International trade 'driving nature loss'

By Richard Black
Environment correspondent, BBC News

Image caption,
The black-handed spider monkey is hanging on in the face of habitat loss for coffee and cocoa

Almost a third of threats to animal species around the world stem from trade to meet the demands of richer nations, a study concludes.

Forests are cut down for coffee and cocoa plantations, removing animal habitat; elephants and rhinos are poached to provide ivory to East Asia.

Researchers analysed the overall impact of all this on threatened species.

Writing in the journal Nature , they say management of supply chains and product labelling could help stem the trend.

The mainly Australian research team looked at nearly 7,000 threatened species drawn from the internationally recognised Red List .

These records were cross-referenced against analyses of more than 15,000 commodities and traced back through international supply chains.

The overall picture is one where goods whose production damages biodiversity flow from developing countries into their more prosperous counterparts - although this is becoming more complex as economies such as China quickly develop.

Previous studies have found that western demand for such commodities as Brazilian beef, Indonesian palm oil, Mexican coffee production and Vietnamese fishing was harming nature.

But this is believed to be the first attempt to document the global impact of trade on biodiversity.
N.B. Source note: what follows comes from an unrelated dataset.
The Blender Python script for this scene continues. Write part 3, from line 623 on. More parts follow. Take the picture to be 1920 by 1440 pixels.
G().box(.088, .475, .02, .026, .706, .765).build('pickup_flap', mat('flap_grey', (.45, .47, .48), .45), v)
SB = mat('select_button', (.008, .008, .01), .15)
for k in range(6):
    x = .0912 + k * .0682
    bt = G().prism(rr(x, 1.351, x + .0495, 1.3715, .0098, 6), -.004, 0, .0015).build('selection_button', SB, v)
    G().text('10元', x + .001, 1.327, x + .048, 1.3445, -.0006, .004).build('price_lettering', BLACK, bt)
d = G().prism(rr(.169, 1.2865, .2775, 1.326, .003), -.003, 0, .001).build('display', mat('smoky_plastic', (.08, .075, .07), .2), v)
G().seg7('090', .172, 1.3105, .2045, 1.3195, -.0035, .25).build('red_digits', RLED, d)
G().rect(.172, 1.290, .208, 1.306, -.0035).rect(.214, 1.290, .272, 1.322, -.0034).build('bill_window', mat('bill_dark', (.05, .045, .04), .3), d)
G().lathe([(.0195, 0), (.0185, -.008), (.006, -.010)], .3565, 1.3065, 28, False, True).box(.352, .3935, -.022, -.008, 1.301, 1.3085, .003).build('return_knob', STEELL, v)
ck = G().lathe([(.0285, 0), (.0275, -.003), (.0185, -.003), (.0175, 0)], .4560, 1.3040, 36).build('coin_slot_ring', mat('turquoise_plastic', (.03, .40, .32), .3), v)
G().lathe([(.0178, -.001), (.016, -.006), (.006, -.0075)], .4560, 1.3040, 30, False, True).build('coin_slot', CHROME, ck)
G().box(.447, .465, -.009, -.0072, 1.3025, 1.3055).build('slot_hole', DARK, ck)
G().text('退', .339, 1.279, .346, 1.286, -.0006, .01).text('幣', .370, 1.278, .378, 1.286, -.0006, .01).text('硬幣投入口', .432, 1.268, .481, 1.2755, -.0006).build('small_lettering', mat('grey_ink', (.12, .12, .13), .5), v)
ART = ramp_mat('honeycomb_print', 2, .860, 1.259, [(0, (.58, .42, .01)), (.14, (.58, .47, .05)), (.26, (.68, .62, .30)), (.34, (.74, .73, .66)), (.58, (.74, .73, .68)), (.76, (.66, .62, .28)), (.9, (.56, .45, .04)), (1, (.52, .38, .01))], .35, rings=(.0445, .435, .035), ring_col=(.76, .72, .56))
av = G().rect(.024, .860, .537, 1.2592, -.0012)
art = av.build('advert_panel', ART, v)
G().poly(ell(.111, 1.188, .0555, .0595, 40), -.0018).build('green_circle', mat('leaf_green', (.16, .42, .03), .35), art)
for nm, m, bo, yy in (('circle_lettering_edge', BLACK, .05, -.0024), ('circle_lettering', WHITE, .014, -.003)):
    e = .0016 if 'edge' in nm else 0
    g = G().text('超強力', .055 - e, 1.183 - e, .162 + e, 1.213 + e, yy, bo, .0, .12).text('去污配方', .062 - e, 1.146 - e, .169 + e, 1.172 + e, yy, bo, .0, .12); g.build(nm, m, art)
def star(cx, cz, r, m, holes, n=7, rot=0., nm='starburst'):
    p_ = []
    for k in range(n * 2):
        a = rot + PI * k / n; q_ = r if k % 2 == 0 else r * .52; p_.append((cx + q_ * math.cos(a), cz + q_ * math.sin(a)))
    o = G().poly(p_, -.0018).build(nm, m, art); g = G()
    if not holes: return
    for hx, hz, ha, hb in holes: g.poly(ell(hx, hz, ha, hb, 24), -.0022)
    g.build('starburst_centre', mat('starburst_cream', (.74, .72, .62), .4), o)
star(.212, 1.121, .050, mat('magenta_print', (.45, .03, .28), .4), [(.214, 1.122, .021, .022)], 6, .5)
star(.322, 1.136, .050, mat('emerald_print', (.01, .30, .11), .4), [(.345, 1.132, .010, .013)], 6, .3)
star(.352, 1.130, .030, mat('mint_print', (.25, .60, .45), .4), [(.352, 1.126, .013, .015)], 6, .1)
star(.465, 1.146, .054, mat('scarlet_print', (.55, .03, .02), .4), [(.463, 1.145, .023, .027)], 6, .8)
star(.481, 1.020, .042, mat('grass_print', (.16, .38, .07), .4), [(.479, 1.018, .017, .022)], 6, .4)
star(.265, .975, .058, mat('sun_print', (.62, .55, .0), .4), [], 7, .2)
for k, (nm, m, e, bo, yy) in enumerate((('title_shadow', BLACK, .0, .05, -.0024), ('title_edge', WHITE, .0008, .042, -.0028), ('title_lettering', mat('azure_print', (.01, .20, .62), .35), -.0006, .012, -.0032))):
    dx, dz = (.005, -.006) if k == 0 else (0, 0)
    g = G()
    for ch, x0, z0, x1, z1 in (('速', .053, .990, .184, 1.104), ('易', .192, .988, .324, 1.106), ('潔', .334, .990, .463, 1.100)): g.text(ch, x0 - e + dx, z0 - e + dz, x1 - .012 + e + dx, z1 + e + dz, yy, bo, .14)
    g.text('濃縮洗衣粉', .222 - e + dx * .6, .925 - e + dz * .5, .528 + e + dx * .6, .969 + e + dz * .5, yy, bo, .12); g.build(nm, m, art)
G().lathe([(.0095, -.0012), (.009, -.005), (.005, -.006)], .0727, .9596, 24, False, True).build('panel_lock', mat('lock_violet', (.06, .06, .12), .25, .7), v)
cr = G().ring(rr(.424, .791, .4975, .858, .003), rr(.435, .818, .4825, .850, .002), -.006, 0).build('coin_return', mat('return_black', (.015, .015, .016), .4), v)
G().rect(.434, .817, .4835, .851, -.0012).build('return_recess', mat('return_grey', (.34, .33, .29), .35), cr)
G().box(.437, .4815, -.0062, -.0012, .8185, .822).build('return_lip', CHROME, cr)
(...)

Other significant issues identified include rubber exports from Malaysia, exploitative fishing in the Philippines and Thailand, production of bananas and tobacco in Colombia, and minerals mining in Ghana.

Purchasing disparity

The US, Japan and Western Europe emerge as the main places where demand is driving biodiversity loss in exporting countries, while Indonesia and Madagascar are the two countries where wildlife is most under threat as a result of international demands.

There are also some examples of high impact trade between neighbouring countries - for example, Mexican goods flowing into the US, and Malaysian produce into Singapore.

The report's authors suggest that both labelling and supply chain management can be deployed as tools against this loss.

Campaigns such as the one mounted in the 1970s against tuna caught using methods that harmed dolphins have on occasion been very successful, persuading western consumers to boycott companies whose products did not live up to their demands.

More recently, companies such as Nestle have decided to source raw materials from suppliers that agree to meet environmental standards - for example, pledging not to destroy virgin rainforest in order to grow palm oil.

The scientists also argue that governments could implement trade sanctions.

The UN Convention on International trade in Endangered Species (CITES) obliges governments to restrict trade in species that have reached a parlous state of existence.

The scientists suggest that "there is no practical difference in terms of imperilment between trading specimens and trading commodities whose production leads to their imperilment.

"The motivation for banning the first kind of trade equally applies to the second kind, and, consequently, trade in biodiversity-implicated commodities should be governed by the same control and licensing procedures."